In un contesto di risorse scarse, “per fare fronte a esigenze di contenimento della spesa pubblica dettate anche da vincoli eurounitari, devono essere prioritariamente ridotte le altre spese indistinte, rispetto a quella che si connota come funzionale a garantire il fondamentale diritto alla salute di cui all’articolo 32 della Costituzione, che chiama in causa imprescindibili esigenze di tutela anche delle fasce più deboli della popolazione, non in grado di accedere alla spesa sostenuta direttamente dal cittadino, cosiddetta out of pocket“. Lo scrive la Corte costituzionale nelle motivazioni, depositate venerdì, di una sentenza con cui ha dichiarato l’illegittimità di una norma della legge di bilancio per il 2024, “nella parte in cui non esclude dalle risorse che è possibile ridurre, a seguito del mancato versamento del contributo dovuto da parte delle Regioni (pari a 350 milioni di euro, ndr) quelle spettanti per il finanziamento dei diritti sociali, delle politiche sociali e della famiglia e, in particolare, della tutela della salute“, spiega un comunicato della Consulta.

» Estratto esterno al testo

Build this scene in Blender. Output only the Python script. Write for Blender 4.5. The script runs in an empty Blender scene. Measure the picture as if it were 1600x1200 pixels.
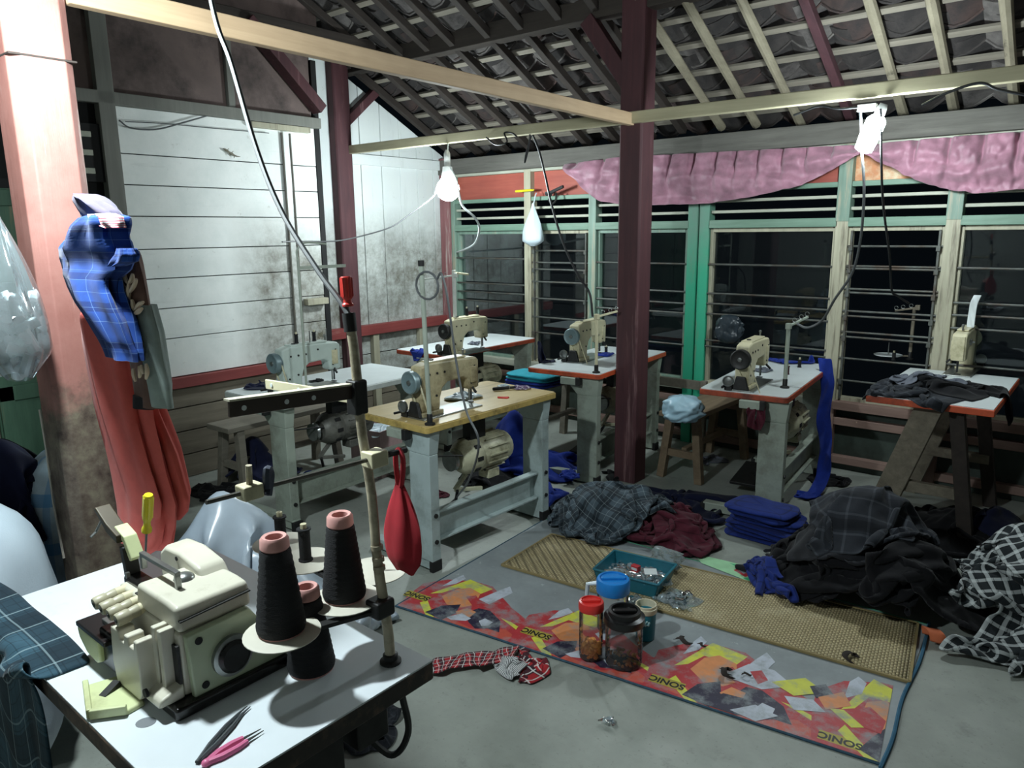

Accogliendo in parte un ricorso della Regione Campania, la sentenza puntualizza che, “nemmeno nel caso in cui la Regione non abbia versato la propria quota del contributo alla finanza pubblica, lo Stato può “rispondere” tagliando risorse destinate alla spesa costituzionalmente necessaria, tra cui quella sanitaria – già, peraltro, in grave sofferenza per l’effetto delle precedenti stagioni di arditi tagli lineari – dovendo quindi agire su altri versanti che non rivestono il medesimo carattere”. Il diritto alla salute, infatti, “coinvolgendo primarie esigenze della persona umana”, non può essere sacrificato “fintanto che esistono risorse che il decisore politico ha la disponibilità di utilizzare per altri impieghi che non rivestono la medesima priorità”, si legge nella sentenza, scritta dal giudice Luca Antonini. Citando una propria sentenza precedente, emessa nel 2016, la Consulta ribadisce quindi che è “la garanzia dei diritti incomprimibili ad incidere sul bilancio, e non l’equilibrio di questo a condizionarne la doverosa erogazione”.

La Corte ha poi sollecitato il legislatore, al fine di scongiurare l’adozione di “tagli al buio”, ad “acquisire adeguati elementi istruttori sulla sostenibilità dell’importo del contributo da parte degli enti ai quali viene richiesto”. La Campania del governatore dem Vincenzo De Luca, infatti, aveva impugnato la normativa sui versamenti regionali, segnalando di “avere in corso piani di rientro da disavanzi di amministrazione riferiti agli esercizi finanziari 2014 e 2015 e che, dovendo destinare a tale obiettivo un importo complessivo di circa 128 milioni di euro in ogni esercizio, l’ente” avrebbe sofferto, “in forza del nuovo contributo” da circa 35 milioni l’anno, “di una grave diminuzione della capacità di spesa a favore dei cittadini”. Tra le norme contestate c’era anche quella che consentiva allo Stato di recuperare l’importo del contributo non versato da una Regione “mediante corrispondente riduzione delle risorse a qualsiasi titolo spettanti” a quella Regione, comprese, quindi, quelle “destinate al finanziamento dei Servizi sanitari regionali e alle politiche sociali e della famiglia“.

“La sentenza della Consulta ribadisce con forza un aspetto cruciale del nostro sistema di welfare: la sanità pubblica non può essere il primo bersaglio dei tagli di bilancio. Nonostante le difficoltà economiche, è necessario continuare a investire in sanità, è non si tratta soltanto di una questione legata all’equità e all’accesso universale alle cure, ma proprio di un tema di tenuta sociale ed economica del Paese”, commenta la senatrice Pd Beatrice Lorenzin, ex ministra della Sanità. La Corte costituzionale, aggiunge, “richiama tutti a una riflessione: la sanità non è solo una voce di bilancio, ma un pilastro della coesione sociale. Tagliare risorse in questo settore significherebbe non solo violare un diritto costituzionale, ma anche mettere a rischio la sostenibilità futura del sistema Paese”.